General Information

Project Implicit

Project Implicit blends basic research and educational outreach in a virtual laboratory at which visitors can examine their own hidden biases. Project Implicit is the product of research by three scientists whose work produced a new approach to understanding of attitudes, biases, and stereotypes.

The Project Implicit site (implicit.harvard.edu) has been functioning as a hands-on science museum exhibit, allowing web visitors to experience the manner in which human minds display the effects of stereotypic and prejudicial associations acquired from their socio-cultural environment.

The following provides a brief overview of the site’s functioning.

Facts about the Project Implicit web sites

  • Visitors have completed more than 4.5 million demonstration tests since 1998, currently averaging over 15,000 tests completed each week.
  • Web sites affiliated with Project Implicit have earned a variety of accolades, most notably a Webby Award in 2002.
  • Since its inception in 1998, Project Implicit has expanded from a single site with four demonstration tasks to multiple sites with capability for exploring more than a dozen different varieties of implicit bias as well as attitudes and beliefs toward social groups and politics.
  • The Project Implicit family of sites affords a unique opportunity for visitors on the web to try procedures that can reveal one’s own hidden biases.

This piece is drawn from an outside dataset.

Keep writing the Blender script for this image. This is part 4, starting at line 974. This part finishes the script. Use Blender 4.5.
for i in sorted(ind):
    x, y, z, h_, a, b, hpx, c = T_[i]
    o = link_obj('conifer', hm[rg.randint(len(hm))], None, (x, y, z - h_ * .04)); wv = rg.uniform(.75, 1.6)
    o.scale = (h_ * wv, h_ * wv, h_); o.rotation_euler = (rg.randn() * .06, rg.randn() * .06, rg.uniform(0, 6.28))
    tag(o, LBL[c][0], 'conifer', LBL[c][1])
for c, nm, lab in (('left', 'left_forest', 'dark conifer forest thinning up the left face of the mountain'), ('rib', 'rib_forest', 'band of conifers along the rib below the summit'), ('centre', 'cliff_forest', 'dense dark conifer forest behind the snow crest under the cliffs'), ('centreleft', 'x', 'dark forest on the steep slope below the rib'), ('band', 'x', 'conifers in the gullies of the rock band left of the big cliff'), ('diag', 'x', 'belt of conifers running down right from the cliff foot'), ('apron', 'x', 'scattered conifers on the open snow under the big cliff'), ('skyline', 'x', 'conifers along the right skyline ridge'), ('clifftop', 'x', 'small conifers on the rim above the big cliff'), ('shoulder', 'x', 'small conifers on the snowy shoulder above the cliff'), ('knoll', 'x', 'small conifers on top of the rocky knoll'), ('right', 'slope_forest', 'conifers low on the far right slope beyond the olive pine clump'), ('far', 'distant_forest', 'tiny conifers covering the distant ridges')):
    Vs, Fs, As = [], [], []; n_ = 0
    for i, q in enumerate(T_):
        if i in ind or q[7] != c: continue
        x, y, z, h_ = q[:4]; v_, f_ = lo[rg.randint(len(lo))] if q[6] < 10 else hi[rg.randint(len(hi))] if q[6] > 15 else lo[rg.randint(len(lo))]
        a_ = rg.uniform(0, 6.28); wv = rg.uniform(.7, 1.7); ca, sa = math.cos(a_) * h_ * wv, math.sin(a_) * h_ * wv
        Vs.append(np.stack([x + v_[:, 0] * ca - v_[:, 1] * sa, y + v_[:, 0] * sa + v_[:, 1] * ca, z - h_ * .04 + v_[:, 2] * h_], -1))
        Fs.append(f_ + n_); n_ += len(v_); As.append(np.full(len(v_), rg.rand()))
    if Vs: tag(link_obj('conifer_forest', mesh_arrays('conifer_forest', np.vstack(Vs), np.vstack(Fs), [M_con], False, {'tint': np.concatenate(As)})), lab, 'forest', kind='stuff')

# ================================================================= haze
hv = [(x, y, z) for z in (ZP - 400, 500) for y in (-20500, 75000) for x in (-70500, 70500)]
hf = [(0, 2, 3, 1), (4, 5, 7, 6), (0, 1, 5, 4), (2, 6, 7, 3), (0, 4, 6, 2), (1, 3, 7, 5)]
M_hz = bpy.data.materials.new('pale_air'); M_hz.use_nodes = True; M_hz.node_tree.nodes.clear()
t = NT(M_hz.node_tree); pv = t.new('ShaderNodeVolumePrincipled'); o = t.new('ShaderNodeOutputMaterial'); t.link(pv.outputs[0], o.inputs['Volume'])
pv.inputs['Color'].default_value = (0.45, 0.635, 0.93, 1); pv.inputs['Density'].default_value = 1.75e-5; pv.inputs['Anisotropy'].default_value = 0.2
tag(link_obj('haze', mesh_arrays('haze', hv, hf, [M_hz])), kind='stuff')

These sites have consequently become a popular destination for students and professionals in a wide variety of fields as well as for the public at large.
  • Project Implicit’s sites have received substantial media attention, with dozens of stories in newspapers (e.g., New York Times, Washington Post, Wall Street Journal), magazines (e.g., Newsweek, Time, Psychology Today), television (e.g., Dateline NBC, Discovery Channel, CNN) and radio (both public and commercial, in the United States and overseas).

Findings observed in seven years of operation of the Project Implicit web site

  • Implicit biases are pervasive. They appear as statistically "large" effects that are often shown by majorities of samples of Americans. Over 80% of web respondents show implicit negativity toward the elderly compared to the young; 75-80% of self-identified Whites and Asians show an implicit preference for racial White relative to Black.
  • People are often unaware of their implicit biases. Ordinary people, including the researchers who direct this project, are found to harbor negative associations in relation to various social groups (i.e., implicit biases) even while honestly (the researchers believe) reporting that they regard themselves as lacking these biases.
  • Implicit biases predict behavior. From simple acts of friendliness and inclusion to more consequential acts such as the evaluation of work quality, those who are higher in implicit bias have been shown to display greater discrimination. The published scientific evidence is rapidly accumulating. Over 200 published scientific investigations have made use of one or another version of the IAT.
  • People differ in levels of implicit bias. Implicit biases vary from person to person - for example as a function of the person’s group memberships, the dominance of a person’s membership group in society, consciously held attitudes, and the level of bias existing in the immediate environment. This last observation makes clear that implicit attitudes are modified by experience.